If you missed week one on Food Network, the preheat was to make a quick bread wreath in 2 hours. The six options of flavors were: chocolate orange, citrus ginger, cranberry orange, spiced pear, maple pecan, and apple cinnamon. Out of fairness, I randomly drew my flavor and got . . . cranberry orange!

I have a cranberry orange bread recipe that is my favorite. But I want to challenge myself with baking new things and not be so tied to a recipe, so I had the recipe out for a quick glance and threw a bunch of ingredients in the mixer to see what happened.

I was pleased to see that the bread came out of the oven looking well risen and smelling of spices and brown sugar. It took very little time to prepare and bake. While it baked, I made a cranberry jelly, melted some butterscotch chips, and made cranberry butterscotch “bells” for decoration. I took some green colored white modeling chocolate and made holly leaves. And I also whisked up an orange glaze.

My error in this preheat was to not cool the bread enough before decorating. The holly melted and I had to add some more before time was up.

Speaking of time, 2 hours was way too much. I spent half the time twiddling my thumbs and washing dishes. Overall, this really only took me about 70 minutes. I must admit that though the bread was good, it made me think of an upside down cake. And the “bells” were not good. I should have used the peanut butter chips and had pb&j bells.

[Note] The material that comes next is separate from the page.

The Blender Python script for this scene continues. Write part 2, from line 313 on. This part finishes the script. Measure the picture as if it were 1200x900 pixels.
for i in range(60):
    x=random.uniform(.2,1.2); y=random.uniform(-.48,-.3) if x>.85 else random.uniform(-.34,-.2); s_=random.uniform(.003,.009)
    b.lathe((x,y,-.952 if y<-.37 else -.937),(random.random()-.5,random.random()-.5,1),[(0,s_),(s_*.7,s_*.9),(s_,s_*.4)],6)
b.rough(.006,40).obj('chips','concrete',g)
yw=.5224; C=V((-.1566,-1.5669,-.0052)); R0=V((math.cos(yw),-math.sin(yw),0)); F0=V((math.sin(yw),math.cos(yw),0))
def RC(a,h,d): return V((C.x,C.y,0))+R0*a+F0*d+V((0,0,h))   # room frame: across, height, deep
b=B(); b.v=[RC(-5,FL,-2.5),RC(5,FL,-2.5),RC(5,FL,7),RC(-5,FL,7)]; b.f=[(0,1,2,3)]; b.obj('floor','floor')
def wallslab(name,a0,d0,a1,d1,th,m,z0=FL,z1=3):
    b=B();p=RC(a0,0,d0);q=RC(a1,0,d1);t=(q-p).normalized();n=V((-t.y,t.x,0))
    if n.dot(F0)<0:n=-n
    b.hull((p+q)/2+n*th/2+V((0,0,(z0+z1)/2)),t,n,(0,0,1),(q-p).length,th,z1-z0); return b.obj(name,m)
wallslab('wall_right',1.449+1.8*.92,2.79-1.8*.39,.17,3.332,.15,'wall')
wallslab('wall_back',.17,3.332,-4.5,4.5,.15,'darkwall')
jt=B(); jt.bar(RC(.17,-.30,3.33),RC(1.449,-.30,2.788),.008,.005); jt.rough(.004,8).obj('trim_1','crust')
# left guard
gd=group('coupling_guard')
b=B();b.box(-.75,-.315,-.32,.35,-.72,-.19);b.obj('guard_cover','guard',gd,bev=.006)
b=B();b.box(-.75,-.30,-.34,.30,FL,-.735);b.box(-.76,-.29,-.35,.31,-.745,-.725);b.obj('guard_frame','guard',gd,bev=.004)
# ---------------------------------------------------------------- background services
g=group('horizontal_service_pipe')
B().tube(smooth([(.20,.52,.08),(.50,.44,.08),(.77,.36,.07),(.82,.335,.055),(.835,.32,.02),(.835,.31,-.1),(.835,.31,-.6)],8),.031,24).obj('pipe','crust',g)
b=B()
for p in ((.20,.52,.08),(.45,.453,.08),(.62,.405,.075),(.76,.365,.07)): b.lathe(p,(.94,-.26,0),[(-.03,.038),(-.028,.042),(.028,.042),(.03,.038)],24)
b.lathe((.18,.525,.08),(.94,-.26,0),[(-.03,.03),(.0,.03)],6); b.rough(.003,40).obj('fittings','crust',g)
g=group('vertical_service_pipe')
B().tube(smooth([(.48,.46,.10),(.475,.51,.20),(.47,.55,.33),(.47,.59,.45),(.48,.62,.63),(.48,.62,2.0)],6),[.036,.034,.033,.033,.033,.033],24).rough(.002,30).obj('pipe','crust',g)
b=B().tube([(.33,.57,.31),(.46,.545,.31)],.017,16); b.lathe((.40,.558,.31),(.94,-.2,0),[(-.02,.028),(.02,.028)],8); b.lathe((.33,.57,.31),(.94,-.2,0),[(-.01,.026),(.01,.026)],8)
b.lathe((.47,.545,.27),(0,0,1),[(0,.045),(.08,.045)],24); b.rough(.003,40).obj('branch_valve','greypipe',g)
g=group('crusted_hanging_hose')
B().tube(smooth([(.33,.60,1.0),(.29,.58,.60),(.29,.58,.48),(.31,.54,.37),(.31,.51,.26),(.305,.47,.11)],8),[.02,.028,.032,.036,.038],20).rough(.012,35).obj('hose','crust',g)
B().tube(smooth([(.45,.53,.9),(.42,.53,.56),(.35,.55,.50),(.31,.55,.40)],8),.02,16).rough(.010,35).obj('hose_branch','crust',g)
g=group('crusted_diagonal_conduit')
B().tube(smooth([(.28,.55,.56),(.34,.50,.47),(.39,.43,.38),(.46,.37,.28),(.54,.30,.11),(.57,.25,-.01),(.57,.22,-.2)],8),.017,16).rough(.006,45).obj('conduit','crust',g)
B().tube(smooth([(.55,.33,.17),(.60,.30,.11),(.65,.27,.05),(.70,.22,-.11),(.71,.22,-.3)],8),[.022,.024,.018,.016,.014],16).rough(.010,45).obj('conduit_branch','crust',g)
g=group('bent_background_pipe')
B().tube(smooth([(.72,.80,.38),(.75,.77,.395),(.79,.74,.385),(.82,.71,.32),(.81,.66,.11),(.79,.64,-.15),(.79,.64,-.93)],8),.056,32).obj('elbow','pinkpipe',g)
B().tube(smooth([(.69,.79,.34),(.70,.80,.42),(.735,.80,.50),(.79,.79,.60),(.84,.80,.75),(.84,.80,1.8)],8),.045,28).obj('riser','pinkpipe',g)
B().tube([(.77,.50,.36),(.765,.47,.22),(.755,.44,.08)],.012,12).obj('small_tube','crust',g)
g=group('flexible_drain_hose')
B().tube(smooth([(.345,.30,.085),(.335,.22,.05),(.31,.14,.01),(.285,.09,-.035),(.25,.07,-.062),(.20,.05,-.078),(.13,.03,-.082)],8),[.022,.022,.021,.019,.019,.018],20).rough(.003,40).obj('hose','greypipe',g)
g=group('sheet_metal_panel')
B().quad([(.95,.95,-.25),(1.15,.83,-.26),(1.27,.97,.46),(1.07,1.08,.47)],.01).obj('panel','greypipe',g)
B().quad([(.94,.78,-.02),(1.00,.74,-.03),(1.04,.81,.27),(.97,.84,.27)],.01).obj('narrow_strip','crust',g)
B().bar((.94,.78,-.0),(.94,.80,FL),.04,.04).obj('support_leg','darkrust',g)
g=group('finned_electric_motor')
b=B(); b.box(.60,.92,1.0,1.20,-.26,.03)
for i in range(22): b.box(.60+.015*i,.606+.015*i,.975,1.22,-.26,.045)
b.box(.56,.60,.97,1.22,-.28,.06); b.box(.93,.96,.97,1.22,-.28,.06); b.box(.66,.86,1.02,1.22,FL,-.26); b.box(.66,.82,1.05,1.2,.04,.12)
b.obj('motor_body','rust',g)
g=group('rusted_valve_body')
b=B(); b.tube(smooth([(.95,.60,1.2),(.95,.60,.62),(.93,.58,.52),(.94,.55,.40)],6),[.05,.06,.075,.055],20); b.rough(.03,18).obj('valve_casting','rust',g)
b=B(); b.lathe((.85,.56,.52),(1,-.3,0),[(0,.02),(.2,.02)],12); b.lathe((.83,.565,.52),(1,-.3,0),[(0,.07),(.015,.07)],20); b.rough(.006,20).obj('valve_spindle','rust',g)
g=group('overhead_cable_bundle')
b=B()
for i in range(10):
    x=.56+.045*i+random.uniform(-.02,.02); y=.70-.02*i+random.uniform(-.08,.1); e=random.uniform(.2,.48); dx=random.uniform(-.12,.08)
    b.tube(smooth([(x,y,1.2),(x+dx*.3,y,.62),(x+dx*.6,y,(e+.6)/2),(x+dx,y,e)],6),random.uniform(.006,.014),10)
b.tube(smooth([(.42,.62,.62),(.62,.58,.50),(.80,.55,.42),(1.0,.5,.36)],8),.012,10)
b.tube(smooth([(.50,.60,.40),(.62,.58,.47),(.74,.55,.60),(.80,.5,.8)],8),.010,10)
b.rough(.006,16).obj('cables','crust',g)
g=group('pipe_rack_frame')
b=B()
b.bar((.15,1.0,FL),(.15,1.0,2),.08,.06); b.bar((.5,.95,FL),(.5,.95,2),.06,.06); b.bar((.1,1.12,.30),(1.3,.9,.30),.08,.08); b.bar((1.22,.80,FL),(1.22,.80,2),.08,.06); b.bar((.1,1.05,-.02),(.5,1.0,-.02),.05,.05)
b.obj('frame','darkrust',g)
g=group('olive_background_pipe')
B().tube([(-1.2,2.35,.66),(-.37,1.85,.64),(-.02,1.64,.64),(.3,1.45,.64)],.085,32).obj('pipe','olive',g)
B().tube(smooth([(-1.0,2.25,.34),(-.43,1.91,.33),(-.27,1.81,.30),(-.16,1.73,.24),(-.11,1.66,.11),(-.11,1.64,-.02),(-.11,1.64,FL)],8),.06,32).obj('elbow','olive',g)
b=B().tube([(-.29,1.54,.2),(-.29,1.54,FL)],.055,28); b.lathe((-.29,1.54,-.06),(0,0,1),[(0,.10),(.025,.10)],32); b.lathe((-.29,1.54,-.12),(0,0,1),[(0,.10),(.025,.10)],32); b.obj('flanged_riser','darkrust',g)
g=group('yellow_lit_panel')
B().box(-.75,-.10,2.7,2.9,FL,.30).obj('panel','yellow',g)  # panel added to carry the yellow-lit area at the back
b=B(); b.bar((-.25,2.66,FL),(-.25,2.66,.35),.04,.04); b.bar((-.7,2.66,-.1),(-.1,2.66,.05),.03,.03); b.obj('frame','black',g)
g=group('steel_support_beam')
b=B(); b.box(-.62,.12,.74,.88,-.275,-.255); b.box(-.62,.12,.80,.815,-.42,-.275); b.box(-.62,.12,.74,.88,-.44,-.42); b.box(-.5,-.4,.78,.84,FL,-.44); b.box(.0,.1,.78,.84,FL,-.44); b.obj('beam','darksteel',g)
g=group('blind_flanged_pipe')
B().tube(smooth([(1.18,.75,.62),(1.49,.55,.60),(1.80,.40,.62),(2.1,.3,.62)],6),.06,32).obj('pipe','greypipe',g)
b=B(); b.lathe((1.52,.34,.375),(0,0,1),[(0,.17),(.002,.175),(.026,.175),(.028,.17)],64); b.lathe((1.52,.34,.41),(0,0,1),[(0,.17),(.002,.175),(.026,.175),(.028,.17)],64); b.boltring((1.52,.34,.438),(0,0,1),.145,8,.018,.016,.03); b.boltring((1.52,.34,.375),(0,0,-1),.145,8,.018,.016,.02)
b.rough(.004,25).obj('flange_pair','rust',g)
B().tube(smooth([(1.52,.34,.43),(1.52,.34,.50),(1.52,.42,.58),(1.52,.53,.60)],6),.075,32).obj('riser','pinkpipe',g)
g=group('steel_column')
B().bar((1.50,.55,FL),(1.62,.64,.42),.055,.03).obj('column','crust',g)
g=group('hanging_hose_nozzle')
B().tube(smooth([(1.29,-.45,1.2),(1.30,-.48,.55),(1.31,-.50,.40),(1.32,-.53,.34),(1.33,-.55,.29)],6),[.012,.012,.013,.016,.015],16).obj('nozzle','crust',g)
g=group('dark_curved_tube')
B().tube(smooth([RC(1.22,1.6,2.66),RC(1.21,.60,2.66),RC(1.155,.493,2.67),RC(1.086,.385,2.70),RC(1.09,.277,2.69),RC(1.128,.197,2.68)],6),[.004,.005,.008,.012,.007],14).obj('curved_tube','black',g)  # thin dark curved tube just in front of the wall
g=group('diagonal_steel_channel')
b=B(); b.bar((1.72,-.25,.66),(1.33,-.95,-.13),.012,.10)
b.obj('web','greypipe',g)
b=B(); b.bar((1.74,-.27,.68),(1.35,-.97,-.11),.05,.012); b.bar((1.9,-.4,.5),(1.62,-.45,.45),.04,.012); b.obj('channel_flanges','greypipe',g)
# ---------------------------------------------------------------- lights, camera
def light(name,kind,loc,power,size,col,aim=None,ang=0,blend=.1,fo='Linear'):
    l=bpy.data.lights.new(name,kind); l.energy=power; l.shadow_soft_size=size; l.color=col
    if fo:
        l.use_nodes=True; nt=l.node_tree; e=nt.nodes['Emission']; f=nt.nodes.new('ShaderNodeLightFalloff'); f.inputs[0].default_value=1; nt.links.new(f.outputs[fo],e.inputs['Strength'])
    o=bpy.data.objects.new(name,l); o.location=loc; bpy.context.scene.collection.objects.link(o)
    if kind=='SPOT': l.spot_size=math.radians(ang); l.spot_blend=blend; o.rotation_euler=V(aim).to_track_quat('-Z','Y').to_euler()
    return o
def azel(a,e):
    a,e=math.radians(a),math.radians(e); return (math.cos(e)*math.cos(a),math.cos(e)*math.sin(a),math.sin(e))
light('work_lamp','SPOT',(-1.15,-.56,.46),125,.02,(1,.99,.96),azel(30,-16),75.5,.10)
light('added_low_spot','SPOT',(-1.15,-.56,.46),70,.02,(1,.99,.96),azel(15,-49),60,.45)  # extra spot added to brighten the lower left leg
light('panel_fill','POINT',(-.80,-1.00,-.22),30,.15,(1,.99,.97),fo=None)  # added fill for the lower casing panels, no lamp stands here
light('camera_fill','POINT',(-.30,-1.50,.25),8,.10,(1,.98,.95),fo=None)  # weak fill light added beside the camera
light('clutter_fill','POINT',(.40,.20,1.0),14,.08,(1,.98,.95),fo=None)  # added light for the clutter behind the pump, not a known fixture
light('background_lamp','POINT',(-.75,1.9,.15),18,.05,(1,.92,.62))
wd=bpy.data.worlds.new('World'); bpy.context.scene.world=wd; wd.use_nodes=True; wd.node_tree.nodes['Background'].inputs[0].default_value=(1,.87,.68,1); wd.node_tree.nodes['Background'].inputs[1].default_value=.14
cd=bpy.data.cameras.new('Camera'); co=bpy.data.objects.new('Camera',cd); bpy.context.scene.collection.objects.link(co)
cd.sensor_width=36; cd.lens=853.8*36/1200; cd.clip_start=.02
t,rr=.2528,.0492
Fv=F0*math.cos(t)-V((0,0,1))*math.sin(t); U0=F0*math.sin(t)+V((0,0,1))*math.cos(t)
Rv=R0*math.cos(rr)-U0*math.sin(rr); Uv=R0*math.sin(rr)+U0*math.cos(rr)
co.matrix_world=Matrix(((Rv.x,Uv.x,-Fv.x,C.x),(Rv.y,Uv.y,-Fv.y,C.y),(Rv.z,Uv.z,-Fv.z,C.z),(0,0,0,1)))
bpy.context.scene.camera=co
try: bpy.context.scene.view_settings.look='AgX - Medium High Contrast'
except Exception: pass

For the main heat, 2.5 hours were allotted to make a winter hat cake. I don’t have any. So I looked on Amazon for inspiration. Found one!

My cold weather inspiration for this cake was from when I worked at the zoo over the holidays for Zoolights. This was almost 20 years ago. But there would be some chilly nights and I warmed up with vanilla chai tea lattes. So good! Therefore, I decided to bake a vanilla chai sponge cake with vanilla swiss meringue buttercream.

The cake and frosting used 10 eggs! I’m definitely going to have to keep my baking stock up this season. For the chai adaption, I emptied the leaves of a chai teabag into the batter. I also made a simple syrup and steeped another teabag in that.

While the cakes baked, I made the buttercream. I normally use American buttercream but I had egg whites left over from the cake and did Swiss meringue. After adding 3 sticks of butter to it, I decided to omit the last stick that the recipe called for. That’s why I normally don’t make this type of buttercream. So.Much.Butter!

The decoration started 90 minutes into the challenge. I filled some piping bags with white, red, and gray buttercream. I ran out of red food coloring (must get more), so it was more pink in color. Then I piped to try and resemble a knitted pattern. I had baked a cupcake for the top poof. With about 15 minutes left in the challenge, I piped my name on it for the embroidered name twist.

I was done. There was nothing more I wanted to do to it. I loved it. I had 10 minutes left on the timer.

So I think I did a very good job on week one. I managed to do both challenges with time leftover. I’m sure not every week will go this smoothly. But pumped up from these bakes, I’m looking forward to week two.